Cool and collected, Reinhardt shared the helm with veteran pilot Col. John Mitchell, a wing commander with an Air Force auxiliary called the Civil Air Patrol.
Well above 1,000 feet from the dry Casper ground and with the plane’s engine humming happily, Mitchell’s voice crackled into Reinhardt’s headset, telling her to tip the nose of the plane skyward to clear Casper Mountain.
Reinhardt eased the controls toward her with both hands, and all she could see was sky.
Reinhardt, 30, said she signed up for the Civil Air Patrol’s Teacher Orientation Program without knowing exactly what she was getting herself into. But the chance to co-pilot a jaunt in a Civil Air Patrol plane fit perfectly with the “hands-on” teaching practices Reinhardt tries to bring to her fourth-grade classroom.
“My philosophy and my belief is getting kids out to do whatever it is we’re learning,” Reinhardt said.
Reinhardt, two years into a master’s program studying place-based education, was one of three Natrona County teachers participating in the Civil Air Patrol’s event Saturday at the Casper/Natrona County International Airport.
The program’s goal, according to Mitchell, was to encourage teachers to use aviation exercises — like aerodynamics, climatology and weight distribution — to teach science and math.
“It’s a way to make science and math more exciting; to have real world examples and real world applications,” Mitchell said. “And not just memorize a bunch of formulas.”
The CAP
A civilian-staffed relative of the Air Force, the Civil Air Patrol is a nonprofit organization that runs search and rescue missions, trains cadet pilots and promotes aerospace education.

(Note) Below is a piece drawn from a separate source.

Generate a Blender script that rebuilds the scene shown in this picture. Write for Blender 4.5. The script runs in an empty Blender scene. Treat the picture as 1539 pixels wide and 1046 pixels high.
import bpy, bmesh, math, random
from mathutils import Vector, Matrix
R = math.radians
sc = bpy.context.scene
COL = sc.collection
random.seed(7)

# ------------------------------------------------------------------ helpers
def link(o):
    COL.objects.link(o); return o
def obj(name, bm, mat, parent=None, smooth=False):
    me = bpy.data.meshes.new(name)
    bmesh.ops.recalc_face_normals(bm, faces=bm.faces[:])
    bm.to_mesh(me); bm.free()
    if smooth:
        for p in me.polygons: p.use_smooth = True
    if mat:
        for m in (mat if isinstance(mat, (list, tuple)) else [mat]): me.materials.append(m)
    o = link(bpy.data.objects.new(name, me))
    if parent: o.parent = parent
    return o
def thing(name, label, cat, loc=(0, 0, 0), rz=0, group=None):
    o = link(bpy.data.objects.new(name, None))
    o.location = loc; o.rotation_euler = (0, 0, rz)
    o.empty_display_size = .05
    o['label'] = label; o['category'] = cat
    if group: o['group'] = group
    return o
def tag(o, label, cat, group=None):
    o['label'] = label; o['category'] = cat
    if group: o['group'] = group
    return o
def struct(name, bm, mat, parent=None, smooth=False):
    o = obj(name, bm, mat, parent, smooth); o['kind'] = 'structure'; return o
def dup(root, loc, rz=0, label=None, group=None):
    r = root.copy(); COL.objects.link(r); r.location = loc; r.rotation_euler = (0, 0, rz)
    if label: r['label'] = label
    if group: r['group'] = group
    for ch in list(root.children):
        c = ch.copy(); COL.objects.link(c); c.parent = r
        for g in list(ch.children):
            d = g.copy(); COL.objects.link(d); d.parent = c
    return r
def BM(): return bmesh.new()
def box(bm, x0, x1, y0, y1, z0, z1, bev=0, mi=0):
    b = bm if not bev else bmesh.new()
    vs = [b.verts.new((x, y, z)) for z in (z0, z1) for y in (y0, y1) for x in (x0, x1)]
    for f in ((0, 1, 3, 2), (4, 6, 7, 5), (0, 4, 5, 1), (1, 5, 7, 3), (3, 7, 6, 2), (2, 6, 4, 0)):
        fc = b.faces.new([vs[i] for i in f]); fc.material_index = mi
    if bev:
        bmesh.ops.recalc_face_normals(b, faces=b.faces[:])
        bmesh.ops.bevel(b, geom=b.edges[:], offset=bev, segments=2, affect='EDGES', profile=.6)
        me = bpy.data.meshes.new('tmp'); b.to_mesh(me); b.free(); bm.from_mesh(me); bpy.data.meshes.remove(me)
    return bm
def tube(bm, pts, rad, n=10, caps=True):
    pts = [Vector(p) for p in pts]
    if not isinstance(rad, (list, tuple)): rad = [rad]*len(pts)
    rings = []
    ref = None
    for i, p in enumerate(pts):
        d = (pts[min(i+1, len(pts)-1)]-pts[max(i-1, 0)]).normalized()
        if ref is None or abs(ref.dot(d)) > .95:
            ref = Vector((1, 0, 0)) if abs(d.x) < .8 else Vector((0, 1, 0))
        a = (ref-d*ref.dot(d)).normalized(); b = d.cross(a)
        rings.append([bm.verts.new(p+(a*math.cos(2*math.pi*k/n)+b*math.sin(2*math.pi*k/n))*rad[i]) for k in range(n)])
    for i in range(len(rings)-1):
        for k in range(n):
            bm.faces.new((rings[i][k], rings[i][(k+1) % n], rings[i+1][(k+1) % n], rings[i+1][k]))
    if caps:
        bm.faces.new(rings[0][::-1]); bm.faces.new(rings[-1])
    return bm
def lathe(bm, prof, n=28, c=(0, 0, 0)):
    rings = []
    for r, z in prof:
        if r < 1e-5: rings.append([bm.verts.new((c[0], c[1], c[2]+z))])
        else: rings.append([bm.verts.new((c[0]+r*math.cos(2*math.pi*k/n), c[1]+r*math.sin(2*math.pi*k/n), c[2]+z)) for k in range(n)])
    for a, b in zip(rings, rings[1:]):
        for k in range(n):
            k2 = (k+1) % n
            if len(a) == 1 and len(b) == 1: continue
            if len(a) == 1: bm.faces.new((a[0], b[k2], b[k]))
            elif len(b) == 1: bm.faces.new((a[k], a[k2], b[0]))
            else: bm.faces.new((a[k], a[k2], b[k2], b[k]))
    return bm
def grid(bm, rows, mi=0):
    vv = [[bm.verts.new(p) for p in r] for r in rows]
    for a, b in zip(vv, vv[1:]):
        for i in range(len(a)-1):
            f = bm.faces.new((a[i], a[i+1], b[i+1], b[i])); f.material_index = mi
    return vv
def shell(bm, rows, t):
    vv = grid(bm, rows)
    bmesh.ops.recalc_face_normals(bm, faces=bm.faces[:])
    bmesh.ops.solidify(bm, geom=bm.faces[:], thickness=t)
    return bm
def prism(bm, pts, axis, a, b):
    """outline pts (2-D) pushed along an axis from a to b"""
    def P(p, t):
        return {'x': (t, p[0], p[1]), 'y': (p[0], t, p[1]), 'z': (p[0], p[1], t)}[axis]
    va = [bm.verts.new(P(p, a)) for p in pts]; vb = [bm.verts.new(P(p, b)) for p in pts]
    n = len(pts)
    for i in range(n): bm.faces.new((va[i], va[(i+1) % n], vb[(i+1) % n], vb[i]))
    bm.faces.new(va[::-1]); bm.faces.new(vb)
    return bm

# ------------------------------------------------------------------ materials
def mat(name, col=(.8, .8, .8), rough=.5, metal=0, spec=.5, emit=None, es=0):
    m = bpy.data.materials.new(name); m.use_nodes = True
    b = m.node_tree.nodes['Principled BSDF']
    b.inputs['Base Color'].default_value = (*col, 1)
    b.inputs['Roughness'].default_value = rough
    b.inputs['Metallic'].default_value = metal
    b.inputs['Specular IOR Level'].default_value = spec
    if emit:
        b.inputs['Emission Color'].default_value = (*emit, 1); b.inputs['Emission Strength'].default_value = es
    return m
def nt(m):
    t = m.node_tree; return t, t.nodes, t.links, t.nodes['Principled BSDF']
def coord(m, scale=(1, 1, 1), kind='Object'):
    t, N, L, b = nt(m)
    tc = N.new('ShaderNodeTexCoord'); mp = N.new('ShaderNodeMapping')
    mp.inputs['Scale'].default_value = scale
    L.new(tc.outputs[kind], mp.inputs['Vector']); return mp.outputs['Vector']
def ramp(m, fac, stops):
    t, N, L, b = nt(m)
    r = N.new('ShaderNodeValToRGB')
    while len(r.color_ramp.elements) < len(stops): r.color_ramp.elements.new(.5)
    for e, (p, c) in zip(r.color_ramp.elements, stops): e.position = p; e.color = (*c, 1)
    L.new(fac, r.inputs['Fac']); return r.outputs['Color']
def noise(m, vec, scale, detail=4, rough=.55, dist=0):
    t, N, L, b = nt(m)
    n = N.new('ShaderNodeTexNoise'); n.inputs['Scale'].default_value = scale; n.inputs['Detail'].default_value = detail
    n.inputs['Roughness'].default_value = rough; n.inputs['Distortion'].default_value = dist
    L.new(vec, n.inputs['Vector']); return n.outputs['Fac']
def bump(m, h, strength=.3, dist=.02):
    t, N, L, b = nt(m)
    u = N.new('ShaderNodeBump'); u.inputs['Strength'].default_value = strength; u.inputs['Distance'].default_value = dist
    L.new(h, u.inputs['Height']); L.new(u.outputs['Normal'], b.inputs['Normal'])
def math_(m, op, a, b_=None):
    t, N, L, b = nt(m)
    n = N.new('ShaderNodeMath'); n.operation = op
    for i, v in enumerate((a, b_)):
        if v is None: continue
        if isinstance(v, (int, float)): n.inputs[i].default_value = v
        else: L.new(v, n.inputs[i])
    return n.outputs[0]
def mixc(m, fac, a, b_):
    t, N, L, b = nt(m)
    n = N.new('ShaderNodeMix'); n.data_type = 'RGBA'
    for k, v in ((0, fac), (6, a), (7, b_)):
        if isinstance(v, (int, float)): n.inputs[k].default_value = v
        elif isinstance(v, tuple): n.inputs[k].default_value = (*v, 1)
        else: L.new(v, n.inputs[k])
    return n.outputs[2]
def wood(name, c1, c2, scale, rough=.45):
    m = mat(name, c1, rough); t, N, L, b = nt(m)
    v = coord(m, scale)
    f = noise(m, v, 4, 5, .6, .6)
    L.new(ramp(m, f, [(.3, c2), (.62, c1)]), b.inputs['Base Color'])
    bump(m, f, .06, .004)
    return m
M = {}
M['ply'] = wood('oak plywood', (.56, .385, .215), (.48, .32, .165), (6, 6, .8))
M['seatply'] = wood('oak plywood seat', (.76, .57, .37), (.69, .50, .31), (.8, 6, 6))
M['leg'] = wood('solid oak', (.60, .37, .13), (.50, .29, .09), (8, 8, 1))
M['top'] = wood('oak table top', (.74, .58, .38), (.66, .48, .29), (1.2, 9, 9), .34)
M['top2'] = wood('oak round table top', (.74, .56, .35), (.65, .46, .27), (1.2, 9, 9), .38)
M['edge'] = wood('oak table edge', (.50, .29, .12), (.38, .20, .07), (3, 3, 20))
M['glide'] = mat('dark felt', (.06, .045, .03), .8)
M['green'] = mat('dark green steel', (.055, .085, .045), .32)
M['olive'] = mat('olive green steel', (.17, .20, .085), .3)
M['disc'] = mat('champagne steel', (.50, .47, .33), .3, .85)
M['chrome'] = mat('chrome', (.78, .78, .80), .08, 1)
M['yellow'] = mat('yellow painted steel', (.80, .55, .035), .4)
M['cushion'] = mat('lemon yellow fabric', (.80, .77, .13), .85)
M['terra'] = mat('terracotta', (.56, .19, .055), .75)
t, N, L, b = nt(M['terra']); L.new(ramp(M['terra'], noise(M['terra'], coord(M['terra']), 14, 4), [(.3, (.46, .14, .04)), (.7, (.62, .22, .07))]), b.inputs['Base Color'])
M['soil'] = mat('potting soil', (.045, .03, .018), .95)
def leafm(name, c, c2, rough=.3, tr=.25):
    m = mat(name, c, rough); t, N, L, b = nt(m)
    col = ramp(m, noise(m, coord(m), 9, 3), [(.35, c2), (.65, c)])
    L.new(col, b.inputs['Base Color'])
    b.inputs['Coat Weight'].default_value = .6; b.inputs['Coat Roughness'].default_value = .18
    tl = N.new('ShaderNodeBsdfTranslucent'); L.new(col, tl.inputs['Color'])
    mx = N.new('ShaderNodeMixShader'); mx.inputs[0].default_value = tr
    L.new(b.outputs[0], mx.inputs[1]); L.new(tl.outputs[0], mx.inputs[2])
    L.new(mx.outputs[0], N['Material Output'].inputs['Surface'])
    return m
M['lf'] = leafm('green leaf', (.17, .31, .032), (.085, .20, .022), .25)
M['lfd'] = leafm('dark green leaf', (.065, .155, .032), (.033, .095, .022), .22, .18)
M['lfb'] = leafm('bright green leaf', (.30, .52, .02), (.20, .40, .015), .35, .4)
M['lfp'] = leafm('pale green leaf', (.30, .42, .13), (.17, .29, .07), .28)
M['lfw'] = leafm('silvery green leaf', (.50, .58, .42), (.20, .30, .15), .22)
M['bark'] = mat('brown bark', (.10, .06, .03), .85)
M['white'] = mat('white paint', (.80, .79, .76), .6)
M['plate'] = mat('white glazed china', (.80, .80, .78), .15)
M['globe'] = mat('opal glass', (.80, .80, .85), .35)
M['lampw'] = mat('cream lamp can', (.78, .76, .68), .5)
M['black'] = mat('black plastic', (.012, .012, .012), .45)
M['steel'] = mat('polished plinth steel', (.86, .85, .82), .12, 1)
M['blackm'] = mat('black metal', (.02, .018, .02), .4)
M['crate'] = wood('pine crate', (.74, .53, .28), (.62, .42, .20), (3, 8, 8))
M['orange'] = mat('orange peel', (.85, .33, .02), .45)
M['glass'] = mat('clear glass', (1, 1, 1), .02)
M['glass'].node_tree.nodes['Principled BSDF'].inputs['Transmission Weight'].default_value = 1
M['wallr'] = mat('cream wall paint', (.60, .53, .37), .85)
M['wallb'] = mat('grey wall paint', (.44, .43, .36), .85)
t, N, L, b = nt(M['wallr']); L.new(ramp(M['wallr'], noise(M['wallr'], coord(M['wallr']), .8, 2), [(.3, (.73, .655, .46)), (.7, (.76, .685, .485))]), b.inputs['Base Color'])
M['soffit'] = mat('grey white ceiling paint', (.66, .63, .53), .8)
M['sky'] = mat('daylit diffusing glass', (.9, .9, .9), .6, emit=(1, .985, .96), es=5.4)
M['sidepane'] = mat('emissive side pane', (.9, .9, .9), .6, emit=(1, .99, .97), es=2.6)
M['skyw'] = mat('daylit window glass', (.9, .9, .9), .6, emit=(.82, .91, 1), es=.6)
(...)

Twenty-two senior members and 13 12- to 19-year-old cadets make up Casper’s branch of the Civil Air Patrol, whose search and rescue volunteers have made seven finds and 10 saves so far in 2012. Statewide, 167 senior members and 96 cadets are registered volunteers with the Civil Air Patrol.
Saturday marked the Casper Civil Air Patrol’s second annual Teacher Orientation Program. Besides actual flight time, teachers also toured the Wyoming Veterans Memorial Museum and an air traffic control tower, and experienced a flight simulator at Casper College’s flight school.
“The intent…is a better exposure to another way to excite students about learning,” said search and rescue pilot and Kelly Walsh High School educator Joe Feiler.
Careers in aviation are on the rise, Feiler said, citing the increased use of drones in nonmilitarized airspace and the potential for drones to monitor big-game populations. And the next generation of aviation technology won’t develop itself; the Civil Air Patrol hopes to be a part of educating future aircraft engineers and innovators.
District instructional coach Sue Simons and Kelly Walsh industrial arts teaching assistant Brett Morton both said they would continue to be in touch with the Civil Air Patrol.
“I’m hoping to hook up with teachers like [Reinhardt] that really want to do it,” Simons said. “Aviation-related homework, get [kids] up in the planes, the whole thing.”
Reinhardt said her fourth-graders could do the math to complete the weight distribution form Civil Air Patrol officials walked her through before her flight. She hopes an assignment like calculating weight balance on an aircraft would provide an exciting, real-world context to ease any drudgery of boring math homework.
“If I can attach whatever I’m teaching out of this book to something that’s out in the real world, then [students]…can connect that learning,” Reinhardt said.
“In life, you don’t learn out of a book.”